Les principales dettes des EPCI devront être transférées au nouveau syndicat pour éviter que cette instance soit mort-née. La question est toujours latente et les élus attendent des réponses.
L’avenir des salariés des structures actuelles n’est toujours pas clair. Des garanties devront être apportées, pour que chacun puisse retrouver un emploi au sein de la nouvelle structure.
Sur le terrain, le comité de défense des usagers de l’eau de la Guadeloupe ne se satisfait pas du texte. Il a récemment demandé un référendum sur le sujet et souhaite que les usagers soient mieux impliqués dans le processus de gouvernance de l’eau. Ses réclamations portent sur le montant excessif des factures envoyées aux usagers, l’instauration d’un tarif équitable pour tous et l’arrêt des poursuites judiciaires, alors que les services sont défaillants.
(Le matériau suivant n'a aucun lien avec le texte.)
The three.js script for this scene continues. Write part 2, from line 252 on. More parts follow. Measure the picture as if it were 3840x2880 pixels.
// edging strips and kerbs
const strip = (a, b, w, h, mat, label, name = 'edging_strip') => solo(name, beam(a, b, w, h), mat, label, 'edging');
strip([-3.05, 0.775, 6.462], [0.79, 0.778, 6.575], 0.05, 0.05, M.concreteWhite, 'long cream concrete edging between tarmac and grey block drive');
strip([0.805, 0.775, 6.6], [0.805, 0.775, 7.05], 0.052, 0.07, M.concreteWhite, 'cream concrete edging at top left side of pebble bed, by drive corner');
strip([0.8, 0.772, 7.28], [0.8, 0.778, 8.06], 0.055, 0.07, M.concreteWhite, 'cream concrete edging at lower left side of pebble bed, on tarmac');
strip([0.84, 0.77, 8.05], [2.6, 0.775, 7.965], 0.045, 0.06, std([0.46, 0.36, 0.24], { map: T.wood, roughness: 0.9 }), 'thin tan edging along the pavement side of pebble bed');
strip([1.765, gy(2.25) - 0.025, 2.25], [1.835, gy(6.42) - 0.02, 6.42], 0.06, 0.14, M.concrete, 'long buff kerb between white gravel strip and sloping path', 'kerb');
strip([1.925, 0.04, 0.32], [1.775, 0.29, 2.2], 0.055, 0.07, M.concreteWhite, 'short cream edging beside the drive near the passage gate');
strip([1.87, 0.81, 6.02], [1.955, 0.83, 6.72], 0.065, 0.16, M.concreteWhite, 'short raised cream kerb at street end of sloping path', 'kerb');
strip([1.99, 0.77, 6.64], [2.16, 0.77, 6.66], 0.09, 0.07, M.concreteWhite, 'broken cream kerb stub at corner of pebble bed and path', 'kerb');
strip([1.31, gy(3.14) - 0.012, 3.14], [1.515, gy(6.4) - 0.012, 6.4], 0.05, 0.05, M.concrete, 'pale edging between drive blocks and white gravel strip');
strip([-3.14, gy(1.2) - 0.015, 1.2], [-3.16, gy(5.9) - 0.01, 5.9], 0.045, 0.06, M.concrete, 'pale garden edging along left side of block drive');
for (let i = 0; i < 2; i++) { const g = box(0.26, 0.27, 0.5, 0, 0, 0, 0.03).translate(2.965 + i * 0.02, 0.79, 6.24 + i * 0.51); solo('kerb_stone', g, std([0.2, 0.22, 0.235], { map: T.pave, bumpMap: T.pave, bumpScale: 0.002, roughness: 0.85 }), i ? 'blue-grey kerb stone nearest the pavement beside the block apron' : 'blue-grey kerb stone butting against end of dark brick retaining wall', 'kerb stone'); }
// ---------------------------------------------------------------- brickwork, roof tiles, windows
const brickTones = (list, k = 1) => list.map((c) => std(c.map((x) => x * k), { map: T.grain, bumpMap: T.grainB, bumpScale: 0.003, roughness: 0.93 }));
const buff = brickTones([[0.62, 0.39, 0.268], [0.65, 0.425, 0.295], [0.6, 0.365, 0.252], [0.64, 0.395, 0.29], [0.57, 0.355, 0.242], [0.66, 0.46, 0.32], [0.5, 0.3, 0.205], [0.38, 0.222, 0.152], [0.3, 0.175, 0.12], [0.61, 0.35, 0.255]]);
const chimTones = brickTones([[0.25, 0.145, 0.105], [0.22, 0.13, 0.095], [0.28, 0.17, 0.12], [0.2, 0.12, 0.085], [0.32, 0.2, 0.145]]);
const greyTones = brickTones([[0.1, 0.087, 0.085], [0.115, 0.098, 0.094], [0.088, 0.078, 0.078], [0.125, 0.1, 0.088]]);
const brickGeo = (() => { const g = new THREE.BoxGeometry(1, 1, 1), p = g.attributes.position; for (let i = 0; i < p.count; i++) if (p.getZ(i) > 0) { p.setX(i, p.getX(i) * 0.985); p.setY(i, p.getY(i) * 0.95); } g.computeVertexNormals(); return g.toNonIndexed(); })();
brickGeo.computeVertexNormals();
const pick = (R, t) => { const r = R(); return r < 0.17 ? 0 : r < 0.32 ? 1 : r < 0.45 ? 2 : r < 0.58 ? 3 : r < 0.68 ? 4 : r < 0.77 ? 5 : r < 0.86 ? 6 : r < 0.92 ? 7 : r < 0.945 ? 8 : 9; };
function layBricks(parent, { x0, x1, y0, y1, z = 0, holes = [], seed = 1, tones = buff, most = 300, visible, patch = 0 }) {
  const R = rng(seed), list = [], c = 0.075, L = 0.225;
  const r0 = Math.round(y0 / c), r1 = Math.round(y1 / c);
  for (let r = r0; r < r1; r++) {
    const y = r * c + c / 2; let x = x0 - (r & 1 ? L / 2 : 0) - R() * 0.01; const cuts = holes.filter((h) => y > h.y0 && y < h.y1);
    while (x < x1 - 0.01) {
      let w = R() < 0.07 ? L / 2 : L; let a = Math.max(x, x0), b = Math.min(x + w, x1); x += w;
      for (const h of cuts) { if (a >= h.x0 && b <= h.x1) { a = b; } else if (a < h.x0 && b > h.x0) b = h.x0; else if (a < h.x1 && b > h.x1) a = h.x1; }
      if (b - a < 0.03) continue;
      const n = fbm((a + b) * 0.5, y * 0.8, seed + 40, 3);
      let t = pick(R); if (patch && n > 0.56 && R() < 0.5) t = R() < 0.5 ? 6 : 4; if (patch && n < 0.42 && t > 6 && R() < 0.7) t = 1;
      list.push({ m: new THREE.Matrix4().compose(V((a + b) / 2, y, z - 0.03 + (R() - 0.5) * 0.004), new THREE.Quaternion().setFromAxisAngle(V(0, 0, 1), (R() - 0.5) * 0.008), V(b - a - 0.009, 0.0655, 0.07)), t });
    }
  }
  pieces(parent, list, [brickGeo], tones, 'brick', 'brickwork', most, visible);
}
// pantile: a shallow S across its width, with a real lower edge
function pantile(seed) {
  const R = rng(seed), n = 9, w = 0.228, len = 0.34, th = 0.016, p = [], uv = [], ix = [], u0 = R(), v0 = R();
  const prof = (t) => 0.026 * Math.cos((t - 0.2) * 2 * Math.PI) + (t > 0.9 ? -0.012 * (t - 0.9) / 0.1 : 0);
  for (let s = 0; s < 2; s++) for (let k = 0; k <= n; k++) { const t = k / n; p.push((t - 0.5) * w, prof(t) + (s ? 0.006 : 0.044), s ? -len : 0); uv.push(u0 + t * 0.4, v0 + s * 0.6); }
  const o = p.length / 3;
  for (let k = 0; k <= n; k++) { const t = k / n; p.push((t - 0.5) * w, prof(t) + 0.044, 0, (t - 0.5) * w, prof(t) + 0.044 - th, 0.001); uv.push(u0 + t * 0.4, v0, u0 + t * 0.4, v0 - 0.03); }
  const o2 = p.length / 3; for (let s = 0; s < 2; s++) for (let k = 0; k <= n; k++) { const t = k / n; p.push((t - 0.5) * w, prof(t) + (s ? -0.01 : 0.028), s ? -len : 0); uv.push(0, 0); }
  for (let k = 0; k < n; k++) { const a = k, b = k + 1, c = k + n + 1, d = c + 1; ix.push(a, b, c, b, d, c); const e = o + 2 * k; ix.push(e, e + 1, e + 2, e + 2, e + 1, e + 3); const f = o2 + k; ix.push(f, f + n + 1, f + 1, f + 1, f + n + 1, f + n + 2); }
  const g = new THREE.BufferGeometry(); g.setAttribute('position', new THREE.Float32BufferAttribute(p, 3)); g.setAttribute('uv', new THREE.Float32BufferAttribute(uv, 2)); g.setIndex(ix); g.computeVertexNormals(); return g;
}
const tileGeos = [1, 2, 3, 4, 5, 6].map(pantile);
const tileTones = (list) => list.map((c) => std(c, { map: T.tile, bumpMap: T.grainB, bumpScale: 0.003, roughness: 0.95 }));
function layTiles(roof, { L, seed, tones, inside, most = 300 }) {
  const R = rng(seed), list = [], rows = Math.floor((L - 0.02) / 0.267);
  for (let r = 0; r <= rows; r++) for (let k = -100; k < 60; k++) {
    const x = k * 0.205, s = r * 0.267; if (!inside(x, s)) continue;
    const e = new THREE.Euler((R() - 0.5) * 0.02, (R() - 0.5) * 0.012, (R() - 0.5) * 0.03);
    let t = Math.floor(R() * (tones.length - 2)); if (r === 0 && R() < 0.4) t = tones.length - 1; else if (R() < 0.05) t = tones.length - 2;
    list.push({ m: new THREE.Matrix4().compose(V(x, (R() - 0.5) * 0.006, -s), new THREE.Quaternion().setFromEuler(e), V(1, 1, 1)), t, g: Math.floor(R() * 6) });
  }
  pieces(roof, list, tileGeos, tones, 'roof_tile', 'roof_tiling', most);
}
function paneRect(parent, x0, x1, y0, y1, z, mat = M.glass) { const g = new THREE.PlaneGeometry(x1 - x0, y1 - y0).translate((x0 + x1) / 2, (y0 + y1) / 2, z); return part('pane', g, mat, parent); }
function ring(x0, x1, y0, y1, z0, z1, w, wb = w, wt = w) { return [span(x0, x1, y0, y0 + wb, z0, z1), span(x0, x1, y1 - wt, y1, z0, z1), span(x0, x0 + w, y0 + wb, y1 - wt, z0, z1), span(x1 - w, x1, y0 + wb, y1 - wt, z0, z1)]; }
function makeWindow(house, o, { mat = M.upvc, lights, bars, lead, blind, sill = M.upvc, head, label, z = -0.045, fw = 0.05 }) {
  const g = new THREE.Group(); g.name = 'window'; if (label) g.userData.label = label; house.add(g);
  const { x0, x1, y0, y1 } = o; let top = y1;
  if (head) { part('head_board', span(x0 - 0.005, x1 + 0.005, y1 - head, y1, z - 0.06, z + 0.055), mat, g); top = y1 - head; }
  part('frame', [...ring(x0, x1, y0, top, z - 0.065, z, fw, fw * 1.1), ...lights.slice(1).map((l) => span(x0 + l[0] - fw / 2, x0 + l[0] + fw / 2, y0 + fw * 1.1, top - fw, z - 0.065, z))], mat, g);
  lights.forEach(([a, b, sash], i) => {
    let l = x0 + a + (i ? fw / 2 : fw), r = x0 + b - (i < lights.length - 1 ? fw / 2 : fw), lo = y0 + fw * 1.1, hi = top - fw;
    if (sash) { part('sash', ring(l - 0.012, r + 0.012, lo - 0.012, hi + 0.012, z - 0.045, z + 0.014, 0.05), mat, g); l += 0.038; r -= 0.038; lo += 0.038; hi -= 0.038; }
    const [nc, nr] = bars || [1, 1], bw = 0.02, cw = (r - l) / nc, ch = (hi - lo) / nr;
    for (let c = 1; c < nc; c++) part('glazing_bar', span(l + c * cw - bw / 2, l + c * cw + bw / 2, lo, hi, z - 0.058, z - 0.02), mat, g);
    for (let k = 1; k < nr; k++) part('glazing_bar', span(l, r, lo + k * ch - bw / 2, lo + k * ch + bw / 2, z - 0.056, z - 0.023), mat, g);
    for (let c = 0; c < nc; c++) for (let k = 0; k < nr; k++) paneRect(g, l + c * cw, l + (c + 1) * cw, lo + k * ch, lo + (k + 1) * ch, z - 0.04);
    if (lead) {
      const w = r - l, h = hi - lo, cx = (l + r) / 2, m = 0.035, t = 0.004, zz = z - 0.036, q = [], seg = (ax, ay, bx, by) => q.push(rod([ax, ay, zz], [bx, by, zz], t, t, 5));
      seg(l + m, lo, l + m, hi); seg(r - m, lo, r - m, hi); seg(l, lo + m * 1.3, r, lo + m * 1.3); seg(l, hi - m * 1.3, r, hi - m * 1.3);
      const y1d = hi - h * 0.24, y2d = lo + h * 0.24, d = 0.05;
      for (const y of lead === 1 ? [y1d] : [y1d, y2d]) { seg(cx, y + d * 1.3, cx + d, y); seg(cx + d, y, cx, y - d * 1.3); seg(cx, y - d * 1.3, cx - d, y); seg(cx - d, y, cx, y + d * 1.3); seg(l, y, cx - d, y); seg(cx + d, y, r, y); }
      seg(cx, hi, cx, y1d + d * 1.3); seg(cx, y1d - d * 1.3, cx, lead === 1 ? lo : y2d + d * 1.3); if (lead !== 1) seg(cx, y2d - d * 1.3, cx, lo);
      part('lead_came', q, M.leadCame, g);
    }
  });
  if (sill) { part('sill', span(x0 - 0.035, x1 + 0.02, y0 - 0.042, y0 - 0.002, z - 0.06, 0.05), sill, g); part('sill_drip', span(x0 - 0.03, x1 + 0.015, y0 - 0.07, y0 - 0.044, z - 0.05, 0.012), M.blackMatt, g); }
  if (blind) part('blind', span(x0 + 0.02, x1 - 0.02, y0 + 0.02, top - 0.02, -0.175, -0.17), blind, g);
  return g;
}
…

Le sujet en toile de fond de ce texte est celui de l’accès à l’eau et de la raréfaction des ressources en eau, qui touche en premier les territoires marins et nécessite l’appel à la solidarité nationale et internationale. Les collectivités d’outre-mer sont impactées par des réseaux vétustes, où plus de la moitié de l’eau se perd dans les fuites. Pourtant, les habitants, dont le quotidien est rythmé par des coupures d’eau, continuent de payer des factures.
L’eau est un bien commun essentiel à la vie impliquant des enjeux écologiques, sociaux et économiques, d’où l’importance d’une gestion publique pour garantir son accès, mais également sa qualité. Alors que le droit à l’eau et à un assainissement de qualité a été reconnu par l’ONU en 2010 comme « un droit fondamental essentiel au plein exercice du droit à la vie et de tous les droits de l’homme », ce droit est bafoué et les inégalités liées à cette ressource s’aggravent.
Le 15 avril prochain, notre groupe proposera de faire de ce droit à l’eau, aujourd’hui fictif, un droit réel. Nous défendrons, dans le cadre d’une proposition de loi, un accès pour toutes et tous à l’eau potable et à l’assainissement. Nous défendrons la gratuité des premiers litres d’eau nécessaires au quotidien, nécessaires à la vie.
Présentement, nous restons dubitatifs, il faut bien le dire, pour ce qui concerne le schéma proposé pour la gouvernance du service d’eau potable et d’assainissement en Guadeloupe, sur les plans tant administratif que financier.
Nous maintenons donc notre position d’abstention sur ce texte.